> Exercise prompt
Output the material beneath this task exactly, images excluded.

> Scene script records
┌────────
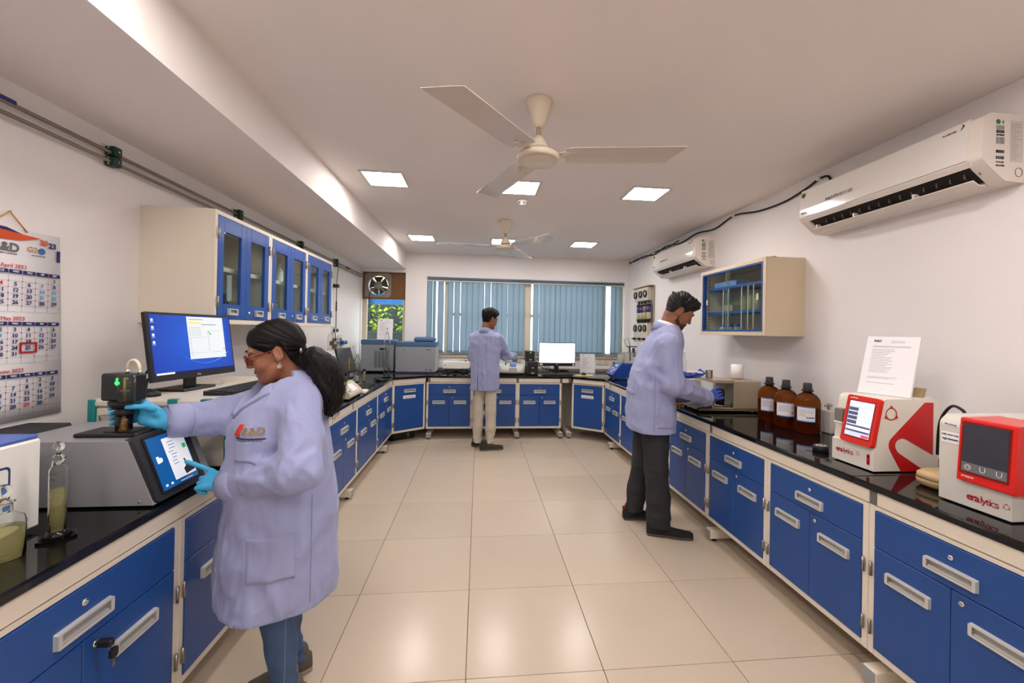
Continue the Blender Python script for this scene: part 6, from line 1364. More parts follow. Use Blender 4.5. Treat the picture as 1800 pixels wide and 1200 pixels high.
def button(par, base, p, n, r=.006):
    q = Vector(n).to_track_quat('Z', 'Y').to_matrix().to_4x4(); q.translation = p; m = MB().lathe([(0, 0), (r, 0), (r, .002), (r*.7, .0026), (r*.6, .0018), (0, .0018)], 14, mx=q); pob('button', (m.v, m.f), BTN, par, base)
def core_body(rings, limbs, h=.012):
    """hidden trunk and limbs inside the clothes, so that head, trunk and limbs are one body"""
    P = np.array([p for l in limbs for p in l[0]]+[(r[1], r[2], r[0]) for r in rings]); v = Vol(P.min(0)-.2, P.max(0)+.12, h); v.d = v.stack(rings)
    for pts, rs in limbs: v.add(v.chain(pts, rs, .02), .03)
    return v.mesh(1)
def join_meshes(a, b): return np.concatenate([a[0], b[0]]), np.concatenate([a[1], b[1]+len(a[0])])
def xf(VF, mx): m = np.array(mx); return VF[0]@m[:3, :3].T+m[:3, 3], VF[1]
def cuff_mesh(wr, el, r, L=.06, n=28, th=.006, wob=.0):
    """rolled cuff: open tube from wrist back toward the elbow"""
    wr = Vector(wr); d = (Vector(el)-wr).normalized(); q = d.to_track_quat('Z', 'Y').to_matrix().to_4x4(); q.translation = wr-d*.006
    m = MB().lathe([(r*.86, .004), (r, 0), (r*1.03, L*.5), (r*1.06, L), (r*.98, L+.004), (r*.9, L)], n, mx=q, cap=False); return m.v, m.f
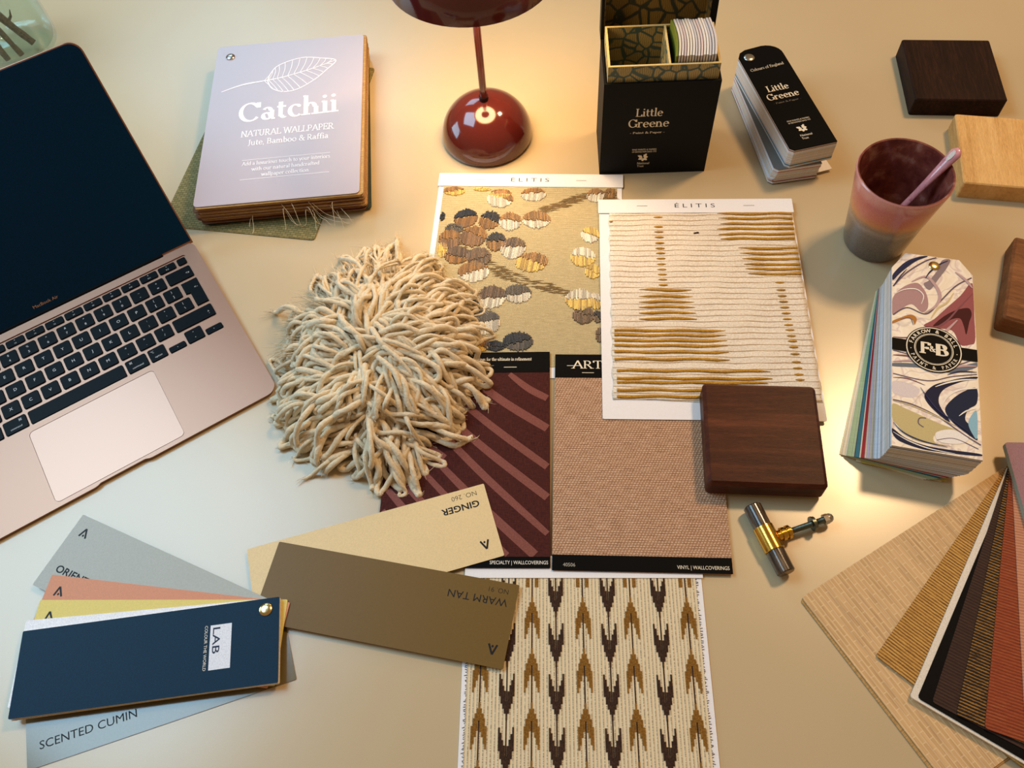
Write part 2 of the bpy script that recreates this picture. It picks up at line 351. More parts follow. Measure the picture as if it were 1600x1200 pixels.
for sx in (-130, 130):
    for sy in (15, 200):
        mb = MB(); mb.lathe([(6, zb(sy)-.7+(.35 if sy > 100 else .2)), (6, zb(sy)+.4)], 16, c=(sx, sy)); mb.build('foot', M_BLACK, lt)
KM = {}
def key(x0, x1, y0, y1, leg=None, poly=None):
    kx = (round(x1-x0, 1), round(y1-y0, 1), poly is not None)
    if kx not in KM:
        b = MB(); b.prism(poly or rrect(0, x1-x0, 0, y1-y0, 1.7, 3), -1.0, .15, bev=.35); KM[kx] = b.mesh('key'); KM[kx].materials.append(M_KEY)
    o = inst(KM[kx], 'key', None, lt, (x0, y0, 0)); W, H = x1-x0, y1-y0
    if leg and x1 > -120:
        b = MB()
        for it in leg:
            s, fx, fy, cap = it; lettering(s, None, None, W*fx, H*fy-cap/2, .2, cap, align='C', into=b)
        if b.v: b.build('key_legend', M_LEG, o)
PIT = 19.0; K2 = 8.25
def row(cx, y0, y1, legs):
    for i, s in enumerate(legs):
        if isinstance(s, tuple): L = [(s[0], .5, .72, 2.3), (s[1], .5, .3, 2.6)]
        else: L = [(s, .5, .5, 3.1)]
        x = cx+i*PIT; key(x-K2, x+K2, y0, y1, L)
row(-109.2-PIT, 168.9, 184.1, [('±', '§'), ('!', '1'), ('@', '2'), ('£', '3'), ('$', '4'), ('%', '5'), ('^', '6'), ('&', '7'), ('*', '8'), ('(', '9'), (')', '0'), ('_', '-'), ('+', '=')])
key(110.6, 137, 168.9, 184.1, [('<x', .82, .45, 2.4)])
key(-137, -110, 150, 165.4, [('tab', .3, .3, 2)]); row(-100, 150, 165.4, list('QWERTYUIOP')+[('{', '['), ('}', ']')])
EN = [(0, 19), (0, 33.6), (16.6, 33.6), (16.6, 0), (4.4, 0), (4.4, 18.2)]
key(120.6, 137.2, 131.6, 165.2, [('<', .68, .68, 2.4), ('-', .8, .68, 2.4)], EN)
key(-137, -105, 131.3, 146.6, [('caps lock', .5, .3, 2)]); row(-95.3, 131.3, 146.6, list('ASDFGHJKL')+[(':', ';'), ('"', "'"), ('|', '\\')])
key(-137, -114, 112.5, 127.7, [('shift', .3, .3, 2)]); row(-105, 112.5, 127.7, [('~', '`')]+list('ZXCVBNM')+[('<', ','), ('>', '.'), ('?', '/')])
key(95.8, 137, 112.5, 127.7, [('^', .87, .42, 2.6), ('-', .87, .3, 2)])
for a, b, s in ((-137, -119.4, 'fn'), (-117.2, -100.2, 'control'), (-98, -81.2, 'option'), (-79, -57.6, 'command'), (40, 60.6, 'command'), (62.8, 79.5, 'option')):
    key(a, b, 93.8, 108.9, [(s, .5, .28, 1.9), ('⌘' if s == 'command' else '⌥' if s == 'option' else '', .25 if a > 0 else .75, .72, 2.4)])
key(-55.4, 37.6, 93.4, 108.5); key(81.9, 98.6, 93.6, 100.7, [('◂', .5, .5, 2)]); key(100.8, 117.9, 93.8, 108.9, [('▴', .5, .75, 2), ('▾', .5, .27, 2)]); key(119.9, 136.9, 93.6, 100.9, [('▸', .5, .5, 2)])
key(127.8, 137, 187.8, 196.6)
for kx in range(1, 13):
    c = 116.4-19.75*(12-kx); key(c-9, c+9, 187.8, 196.6, [('F%d' % kx, .5, .28, 1.4), ('*', .5, .68, 2.0)])
key(-137, -111, 187.8, 196.6, [('esc', .3, .4, 2)])
lid = MB(); lo = rrect(-152, 152, 0, 211, 12, 6, (1, 1, 0, 0)); lid.prism(lo, -4.2, 0, bev=.5)
lid = lid.build('screen', M_ALU, lt, loc=(0, 209.5, -1.2), rot=(R(58), 0, 0))
mb = MB(); mb.prism(rrect(-150.6, 150.6, 3, 209.6, 10.8, 6, (1, 1, 0, 0)), 0, .35, bev=.15); mb.build('display_glass', M_GLASS, lid)
lettering('MacBook Air', lid, plain('rose_lettering', (190, 150, 120), .4, .3), 0, 8.5, .45, 3.0, width=25, align='C', font='sans')
mb = MB(); mb.tube([(-119, 211.2, -2.0), (119, 211.2, -2.0)], 3.6, 16); mb.build('hinge', M_BLACK, lt, smooth=True)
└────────
> Response
Continue the Blender Python script for this scene: part 6, from line 1364. More parts follow. Use Blender 4.5. Treat the picture as 1800 pixels wide and 1200 pixels high.
def button(par, base, p, n, r=.006):
    q = Vector(n).to_track_quat('Z', 'Y').to_matrix().to_4x4(); q.translation = p; m = MB().lathe([(0, 0), (r, 0), (r, .002), (r*.7, .0026), (r*.6, .0018), (0, .0018)], 14, mx=q); pob('button', (m.v, m.f), BTN, par, base)
def core_body(rings, limbs, h=.012):
    """hidden trunk and limbs inside the clothes, so that head, trunk and limbs are one body"""
    P = np.array([p for l in limbs for p in l[0]]+[(r[1], r[2], r[0]) for r in rings]); v = Vol(P.min(0)-.2, P.max(0)+.12, h); v.d = v.stack(rings)
    for pts, rs in limbs: v.add(v.chain(pts, rs, .02), .03)
    return v.mesh(1)
def join_meshes(a, b): return np.concatenate([a[0], b[0]]), np.concatenate([a[1], b[1]+len(a[0])])
def xf(VF, mx): m = np.array(mx); return VF[0]@m[:3, :3].T+m[:3, 3], VF[1]
def cuff_mesh(wr, el, r, L=.06, n=28, th=.006, wob=.0):
    """rolled cuff: open tube from wrist back toward the elbow"""
    wr = Vector(wr); d = (Vector(el)-wr).normalized(); q = d.to_track_quat('Z', 'Y').to_matrix().to_4x4(); q.translation = wr-d*.006
    m = MB().lathe([(r*.86, .004), (r, 0), (r*1.03, L*.5), (r*1.06, L), (r*.98, L+.004), (r*.9, L)], n, mx=q, cap=False); return m.v, m.f
Write part 2 of the bpy script that recreates this picture. It picks up at line 351. More parts follow. Measure the picture as if it were 1600x1200 pixels.
for sx in (-130, 130):
    for sy in (15, 200):
        mb = MB(); mb.lathe([(6, zb(sy)-.7+(.35 if sy > 100 else .2)), (6, zb(sy)+.4)], 16, c=(sx, sy)); mb.build('foot', M_BLACK, lt)
KM = {}
def key(x0, x1, y0, y1, leg=None, poly=None):
    kx = (round(x1-x0, 1), round(y1-y0, 1), poly is not None)
    if kx not in KM:
        b = MB(); b.prism(poly or rrect(0, x1-x0, 0, y1-y0, 1.7, 3), -1.0, .15, bev=.35); KM[kx] = b.mesh('key'); KM[kx].materials.append(M_KEY)
    o = inst(KM[kx], 'key', None, lt, (x0, y0, 0)); W, H = x1-x0, y1-y0
    if leg and x1 > -120:
        b = MB()
        for it in leg:
            s, fx, fy, cap = it; lettering(s, None, None, W*fx, H*fy-cap/2, .2, cap, align='C', into=b)
        if b.v: b.build('key_legend', M_LEG, o)
PIT = 19.0; K2 = 8.25
def row(cx, y0, y1, legs):
    for i, s in enumerate(legs):
        if isinstance(s, tuple): L = [(s[0], .5, .72, 2.3), (s[1], .5, .3, 2.6)]
        else: L = [(s, .5, .5, 3.1)]
        x = cx+i*PIT; key(x-K2, x+K2, y0, y1, L)
row(-109.2-PIT, 168.9, 184.1, [('±', '§'), ('!', '1'), ('@', '2'), ('£', '3'), ('$', '4'), ('%', '5'), ('^', '6'), ('&', '7'), ('*', '8'), ('(', '9'), (')', '0'), ('_', '-'), ('+', '=')])
key(110.6, 137, 168.9, 184.1, [('<x', .82, .45, 2.4)])
key(-137, -110, 150, 165.4, [('tab', .3, .3, 2)]); row(-100, 150, 165.4, list('QWERTYUIOP')+[('{', '['), ('}', ']')])
EN = [(0, 19), (0, 33.6), (16.6, 33.6), (16.6, 0), (4.4, 0), (4.4, 18.2)]
key(120.6, 137.2, 131.6, 165.2, [('<', .68, .68, 2.4), ('-', .8, .68, 2.4)], EN)
key(-137, -105, 131.3, 146.6, [('caps lock', .5, .3, 2)]); row(-95.3, 131.3, 146.6, list('ASDFGHJKL')+[(':', ';'), ('"', "'"), ('|', '\\')])
key(-137, -114, 112.5, 127.7, [('shift', .3, .3, 2)]); row(-105, 112.5, 127.7, [('~', '`')]+list('ZXCVBNM')+[('<', ','), ('>', '.'), ('?', '/')])
key(95.8, 137, 112.5, 127.7, [('^', .87, .42, 2.6), ('-', .87, .3, 2)])
for a, b, s in ((-137, -119.4, 'fn'), (-117.2, -100.2, 'control'), (-98, -81.2, 'option'), (-79, -57.6, 'command'), (40, 60.6, 'command'), (62.8, 79.5, 'option')):
    key(a, b, 93.8, 108.9, [(s, .5, .28, 1.9), ('⌘' if s == 'command' else '⌥' if s == 'option' else '', .25 if a > 0 else .75, .72, 2.4)])
key(-55.4, 37.6, 93.4, 108.5); key(81.9, 98.6, 93.6, 100.7, [('◂', .5, .5, 2)]); key(100.8, 117.9, 93.8, 108.9, [('▴', .5, .75, 2), ('▾', .5, .27, 2)]); key(119.9, 136.9, 93.6, 100.9, [('▸', .5, .5, 2)])
key(127.8, 137, 187.8, 196.6)
for kx in range(1, 13):
    c = 116.4-19.75*(12-kx); key(c-9, c+9, 187.8, 196.6, [('F%d' % kx, .5, .28, 1.4), ('*', .5, .68, 2.0)])
key(-137, -111, 187.8, 196.6, [('esc', .3, .4, 2)])
lid = MB(); lo = rrect(-152, 152, 0, 211, 12, 6, (1, 1, 0, 0)); lid.prism(lo, -4.2, 0, bev=.5)
lid = lid.build('screen', M_ALU, lt, loc=(0, 209.5, -1.2), rot=(R(58), 0, 0))
mb = MB(); mb.prism(rrect(-150.6, 150.6, 3, 209.6, 10.8, 6, (1, 1, 0, 0)), 0, .35, bev=.15); mb.build('display_glass', M_GLASS, lid)
lettering('MacBook Air', lid, plain('rose_lettering', (190, 150, 120), .4, .3), 0, 8.5, .45, 3.0, width=25, align='C', font='sans')
mb = MB(); mb.tube([(-119, 211.2, -2.0), (119, 211.2, -2.0)], 3.6, 16); mb.build('hinge', M_BLACK, lt, smooth=True)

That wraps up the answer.